TASK DESCRIPTION:
Write out every line exactly, from the start of the records below to the line with "return tuple(((v /", and stop there. Don't write out the pictures.

(3D scene scripts)
###

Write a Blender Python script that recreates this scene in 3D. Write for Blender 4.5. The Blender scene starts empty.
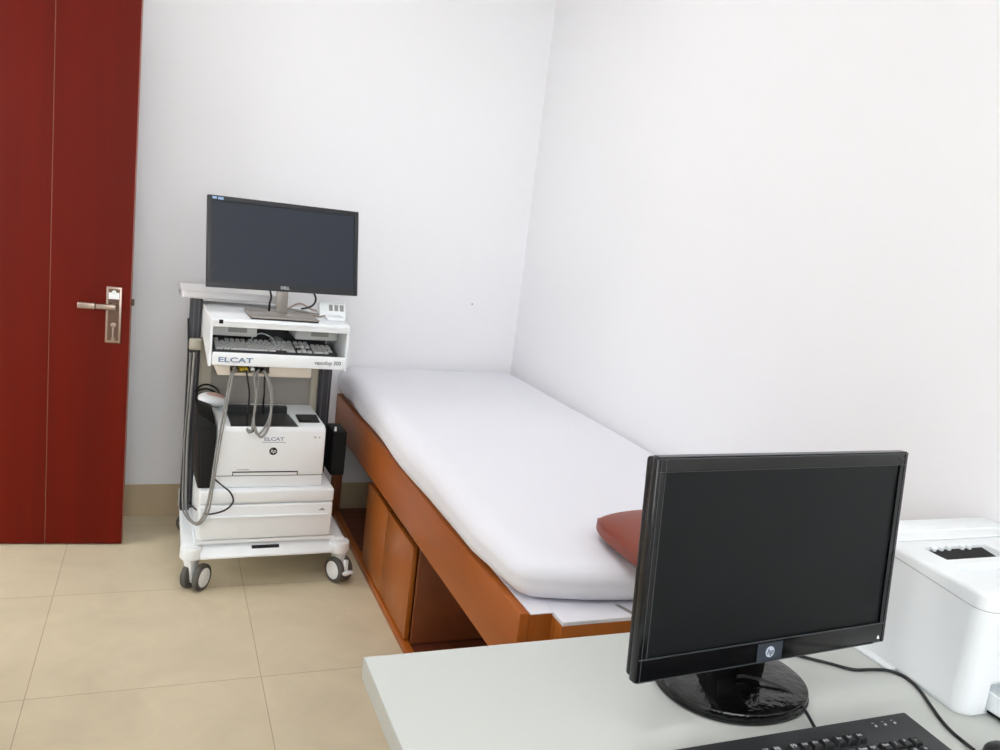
import bpy, bmesh, math, random
from mathutils import Matrix, Vector, noise

S = bpy.context.scene
C = S.collection
PI = math.pi
random.seed(4)
FILL = 6

# ------------------------------------------------------------------ camera
CAM = Vector((0, 0, 1.48))
FPX = 814.6
yaw, pitch, roll = .4035, .1777, .1204
cy, sy = math.cos(yaw), math.sin(yaw)
FWD = Vector((sy * math.cos(pitch), cy * math.cos(pitch), -math.sin(pitch)))
R0 = Vector((cy, -sy, 0)); U0 = R0.cross(FWD)
RGT = math.cos(roll) * R0 + math.sin(roll) * U0
UPV = -math.sin(roll) * R0 + math.cos(roll) * U0
cd = bpy.data.cameras.new('camera'); cam = bpy.data.objects.new('camera', cd); C.objects.link(cam)
m = Matrix((RGT, UPV, -FWD)).transposed().to_4x4(); m.translation = CAM
cam.matrix_world = m
cd.sensor_width = 36; cd.lens = FPX / 1000 * 36; cd.clip_start = .02
S.camera = cam


def at(px, py, y=None, z=None, x=None):
    d = FWD + RGT * ((px - 500) / FPX) - UPV * ((py - 375) / FPX)
    if y is not None: t = (y - CAM.y) / d.y
    elif z is not None: t = (z - CAM.z) / d.z
    else: t = (x - CAM.x) / d.x
    return CAM + d * t


# ------------------------------------------------------------------ materials
def lin(c):
    return tuple(((v / 255) / 12.92 if v / 255 <= .04045 else ((v / 255 + .055) / 1.055) ** 2.4) for v in c) + (1,)


def mat(name, c, rough=.5, metal=0, spec=.5, bump=0, bscale=60, coat=0, var=0, vscale=(3, 3, 3)):
    M = bpy.data.materials.new(name); M.use_nodes = True
    nt = M.node_tree; b = nt.nodes['Principled BSDF']
    b.inputs['Base Color'].default_value = lin(c)
    b.inputs['Roughness'].default_value = rough
    b.inputs['Metallic'].default_value = metal
    b.inputs['Specular IOR Level'].default_value = spec
    b.inputs['Coat Weight'].default_value = coat
    tc = nt.nodes.new('ShaderNodeTexCoord')
    if bump:
        n = nt.nodes.new('ShaderNodeTexNoise'); n.inputs['Scale'].default_value = bscale
        n.inputs['Detail'].default_value = 5
        bp = nt.nodes.new('ShaderNodeBump'); bp.inputs['Strength'].default_value = bump
        bp.inputs['Distance'].default_value = .01
        nt.links.new(tc.outputs['Object'], n.inputs['Vector'])
        nt.links.new(n.outputs['Fac'], bp.inputs['Height']); nt.links.new(bp.outputs['Normal'], b.inputs['Normal'])
    if var:
        mp = nt.nodes.new('ShaderNodeMapping'); mp.inputs['Scale'].default_value = vscale
        n = nt.nodes.new('ShaderNodeTexNoise'); n.inputs['Scale'].default_value = 1; n.inputs['Detail'].default_value = 6
        n.inputs['Roughness'].default_value = .6
        r = nt.nodes.new('ShaderNodeValToRGB')
        L = lin(c)
        r.color_ramp.elements[0].position = .3; r.color_ramp.elements[1].position = .7
        r.color_ramp.elements[0].color = tuple(v * (1 - var) for v in L[:3]) + (1,)
        r.color_ramp.elements[1].color = tuple(min(1, v * (1 + var)) for v in L[:3]) + (1,)
        nt.links.new(tc.outputs['Object'], mp.inputs['Vector']); nt.links.new(mp.outputs['Vector'], n.inputs['Vector'])
        nt.links.new(n.outputs['Fac'], r.inputs['Fac']); nt.links.new(r.outputs['Color'], b.inputs['Base Color'])
    return M


M_wall = mat('wall_paint', (238, 238, 240), .75, spec=.2, bump=.02, bscale=140)
M_ceil = mat('ceiling_paint', (240, 240, 240), .9, spec=.1)
M_door = mat('door_veneer', (96, 17, 3), .42, spec=.14, var=.16, vscale=(9, 9, .5))
M_inlay = mat('door_inlay', (150, 84, 62), .4)
M_frame = mat('door_frame_wood', (120, 40, 24), .4, var=.1, vscale=(8, 8, .6))
M_steel = mat('brushed_steel', (176, 158, 146), .34, 1)
M_dsteel = mat('dark_brushed_plate', (112, 92, 80), .42, 1)
M_white = mat('white_plastic', (236, 240, 242), .42)
M_cartw = mat('cart_white_enamel', (236, 240, 242), .38)
M_cream = mat('cream_plastic', (222, 214, 200), .5)
M_panel = mat('grey_panel', (150, 146, 140), .55)
M_beige = mat('beige_metal', (178, 172, 156), .5)
M_post = mat('anthracite_profile', (54, 55, 61), .42, spec=.4)
M_postl = mat('aluminium_groove', (92, 92, 96), .4, .3)
M_black = mat('black_plastic', (20, 20, 22), .45)
M_dark = mat('dark_gap', (10, 10, 11), .8)
M_gloss = mat('gloss_black_film_wrapped', (9, 9, 10), .12, spec=.5, bump=.5, bscale=22)
M_glossb = mat('gloss_black_bezel', (10, 10, 12), .16, spec=.45, bump=.05, bscale=9)
M_film = mat('film_glint_grey', (64, 67, 71), .35)  # tint of the painted film glints, also of the small lettering
M_screen = mat('matte_black_screen', (10, 14, 16), .42, spec=.22)
M_screen2 = mat('matte_grey_screen', (36, 42, 54), .45, spec=.42)
M_bezel2 = mat('charcoal_bezel', (32, 33, 37), .4)
M_silver = mat('silver_plastic', (158, 152, 146), .38, .5)
M_speaker = mat('speaker_black', (15, 15, 15), .65, spec=.3)
M_grille = mat('speaker_grille', (15, 14, 14), .85, bump=.4, bscale=260)
M_tray = mat('dark_smoked_tray', (38, 40, 42), .4)
M_grey = mat('grey_cable', (142, 141, 138), .5)
M_blackc = mat('black_cable', (18, 18, 20), .45)
M_tire = mat('grey_rubber', (84, 82, 78), .7)
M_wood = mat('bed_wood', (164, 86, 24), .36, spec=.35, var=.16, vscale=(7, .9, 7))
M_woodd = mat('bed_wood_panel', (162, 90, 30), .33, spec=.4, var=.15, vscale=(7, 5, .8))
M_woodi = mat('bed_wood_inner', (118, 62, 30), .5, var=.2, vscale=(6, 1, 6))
M_board = mat('white_board', (232, 231, 238), .5)
M_sheet = mat('white_cotton_sheet', (230, 230, 236), .9, spec=.1, bump=.12, bscale=5)
M_pillow = mat('brown_vinyl', (130, 58, 40), .45, bump=.05, bscale=30)
M_desk = mat('pale_grey_laminate', (198, 201, 196), .4, spec=.4, bump=.015, bscale=500)
M_deskp = mat('desk_edge_grey', (196, 197, 192), .5)
M_key = mat('white_key', (224, 224, 222), .5)
M_kbd = mat('dark_keyboard_base', (66, 68, 70), .5)
M_bkey = mat('black_key', (27, 29, 31), .5)
M_bkb = mat('black_keyboard_body', (36, 38, 41), .5, bump=.1, bscale=500)
M_leg = mat('white_legend', (176, 180, 184), .6)
M_blue = mat('blue_grey_lettering', (112, 132, 160), .6)
M_grt = mat('grey_lettering', (104, 106, 110), .6)
M_logo_d = mat('slate_sticker', (44, 52, 62), .45)
M_logo_w = mat('pale_logo', (190, 200, 212), .5)
M_inkb = mat('black_logo', (14, 14, 16), .5)
M_paper = mat('paper_white', (228, 226, 226), .7)
M_yellow = mat('yellow_plug', (196, 170, 30), .5)
M_pink = mat('pinkish_probe_top', (205, 172, 160), .5)
M_lbl = mat('pale_blue_sticker', (150, 178, 214), .5)
M_socket = mat('socket_grey', (150, 148, 144), .6)
M_led = mat('white_led_cap', (240, 240, 240), .4)
M_modl = mat('module_grey', (205, 205, 202), .5)


def tile_mat():
    M = bpy.data.materials.new('beige_floor_tile'); M.use_nodes = True
    nt = M.node_tree; N = nt.nodes; L = nt.links; b = N['Principled BSDF']
    tc = N.new('ShaderNodeTexCoord'); mp = N.new('ShaderNodeMapping')
    mp.inputs['Location'].default_value = (.315, -2.418 + .655 * 5, 0)
    br = N.new('ShaderNodeTexBrick'); br.offset = 0; br.squash = 1
    br.inputs['Scale'].default_value = 1; br.inputs['Mortar Size'].default_value = .0016
    br.inputs['Mortar Smooth'].default_value = .3
    br.inputs['Brick Width'].default_value = .655; br.inputs['Row Height'].default_value = .655
    br.inputs['Bias'].default_value = -.3
    br.inputs['Color1'].default_value = lin((215, 203, 175)); br.inputs['Color2'].default_value = lin((211, 199, 171))
    br.inputs['Mortar'].default_value = lin((176, 158, 132))
    L.new(tc.outputs['Object'], mp.inputs['Vector']); L.new(mp.outputs['Vector'], br.inputs['Vector'])
    n = N.new('ShaderNodeTexNoise'); n.inputs['Scale'].default_value = 3.5; n.inputs['Detail'].default_value = 8
    n.inputs['Roughness'].default_value = .65; n.inputs['Distortion'].default_value = .8
    L.new(tc.outputs['Object'], n.inputs['Vector'])
    r = N.new('ShaderNodeValToRGB'); r.color_ramp.elements[0].position = .3; r.color_ramp.elements[1].position = .72
    r.color_ramp.elements[0].color = (.9, .89, .87, 1); r.color_ramp.elements[1].color = (1.06, 1.05, 1.04, 1)
    L.new(n.outputs['Fac'], r.inputs['Fac'])
    mx = N.new('ShaderNodeMixRGB'); mx.blend_type = 'MULTIPLY'; mx.inputs['Fac'].default_value = 1
    L.new(br.outputs['Color'], mx.inputs['Color1']); L.new(r.outputs['Color'], mx.inputs['Color2'])
    L.new(mx.outputs['Color'], b.inputs['Base Color'])
    b.inputs['Roughness'].default_value = .42; b.inputs['Specular IOR Level'].default_value = .35
    return M


def plank_mat():
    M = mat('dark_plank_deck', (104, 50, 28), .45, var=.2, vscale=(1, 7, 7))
    nt = M.node_tree; N = nt.nodes; L = nt.links; b = N['Principled BSDF']
    src = b.inputs['Base Color'].links[0].from_socket
    tc = N.new('ShaderNodeTexCoord'); w = N.new('ShaderNodeTexWave'); w.bands_direction = 'Y'
    w.inputs['Scale'].default_value = 4.2
    L.new(tc.outputs['Object'], w.inputs['Vector'])
    r = N.new('ShaderNodeValToRGB'); r.color_ramp.elements[0].position = .02; r.color_ramp.elements[1].position = .1
    r.color_ramp.elements[0].color = (.35, .3, .28, 1); r.color_ramp.elements[1].color = (1, 1, 1, 1)
    L.new(w.outputs['Fac'], r.inputs['Fac'])
    mx = N.new('ShaderNodeMixRGB'); mx.blend_type = 'MULTIPLY'; mx.inputs['Fac'].default_value = 1
    L.new(src, mx.inputs['Color1']); L.new(r.outputs['Color'], mx.inputs['Color2']); L.new(mx.outputs['Color'], b.inputs['Base Color'])
    return M


M_tile = tile_mat(); M_plank = plank_mat()
M_base = mat('beige_skirting_tile', (190, 172, 142), .4, var=.06, vscale=(4, 4, 4))


# ------------------------------------------------------------------ mesh helpers
def join(bm, t, M=None):
    if M is not None: t.transform(M)
    me = bpy.data.meshes.new('tmp'); t.to_mesh(me); t.free(); bm.from_mesh(me); bpy.data.meshes.remove(me)


def bx(bm, x0, x1, y0, y1, z0, z1, r=0, seg=2, axis=None, M=None, mi=0):
    """box; r bevels every edge, or with axis only those parallel to that axis"""
    t = bmesh.new(); bmesh.ops.create_cube(t, size=1)
    t.transform(Matrix.Translation(((x0 + x1) / 2, (y0 + y1) / 2, (z0 + z1) / 2)) @ Matrix.Diagonal((x1 - x0, y1 - y0, z1 - z0, 1)))
    if r:
        es = list(t.edges)
        if axis is not None:
            es = [e for e in es if abs((e.verts[0].co - e.verts[1].co).normalized()[axis]) > .9]
        bmesh.ops.bevel(t, geom=es, offset=r, segments=seg, profile=.5, affect='EDGES')
    for f in t.faces: f.material_index = mi
    join(bm, t, M)


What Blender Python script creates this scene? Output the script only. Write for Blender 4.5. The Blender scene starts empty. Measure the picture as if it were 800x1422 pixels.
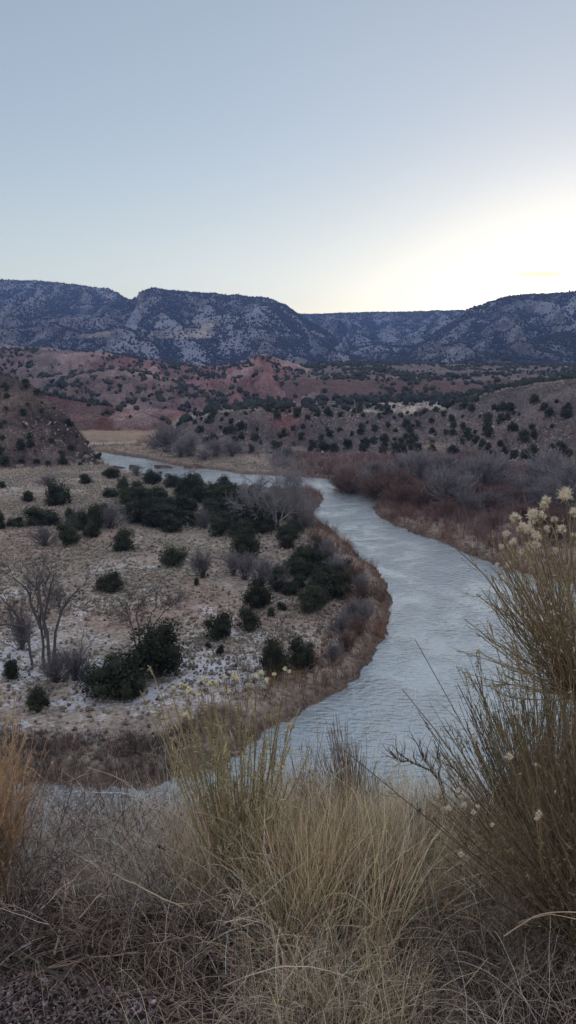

###

OUTPUT OF THE EXERCISE:
Write a Blender Python script that recreates this scene in 3D. Write for Blender 4.5. The Blender scene starts empty.
import bpy, bmesh, math, random
from mathutils import Matrix, Vector, noise

S = bpy.context.scene
C = S.collection
PI = math.pi
random.seed(4)
FILL = 6

# ------------------------------------------------------------------ camera
CAM = Vector((0, 0, 1.48))
FPX = 814.6
yaw, pitch, roll = .4035, .1777, .1204
cy, sy = math.cos(yaw), math.sin(yaw)
FWD = Vector((sy * math.cos(pitch), cy * math.cos(pitch), -math.sin(pitch)))
R0 = Vector((cy, -sy, 0)); U0 = R0.cross(FWD)
RGT = math.cos(roll) * R0 + math.sin(roll) * U0
UPV = -math.sin(roll) * R0 + math.cos(roll) * U0
cd = bpy.data.cameras.new('camera'); cam = bpy.data.objects.new('camera', cd); C.objects.link(cam)
m = Matrix((RGT, UPV, -FWD)).transposed().to_4x4(); m.translation = CAM
cam.matrix_world = m
cd.sensor_width = 36; cd.lens = FPX / 1000 * 36; cd.clip_start = .02
S.camera = cam


def at(px, py, y=None, z=None, x=None):
    d = FWD + RGT * ((px - 500) / FPX) - UPV * ((py - 375) / FPX)
    if y is not None: t = (y - CAM.y) / d.y
    elif z is not None: t = (z - CAM.z) / d.z
    else: t = (x - CAM.x) / d.x
    return CAM + d * t


# ------------------------------------------------------------------ materials
def lin(c):
    return tuple(((v / 255) / 12.92 if v / 255 <= .04045 else ((v / 255 + .055) / 1.055) ** 2.4) for v in c) + (1,)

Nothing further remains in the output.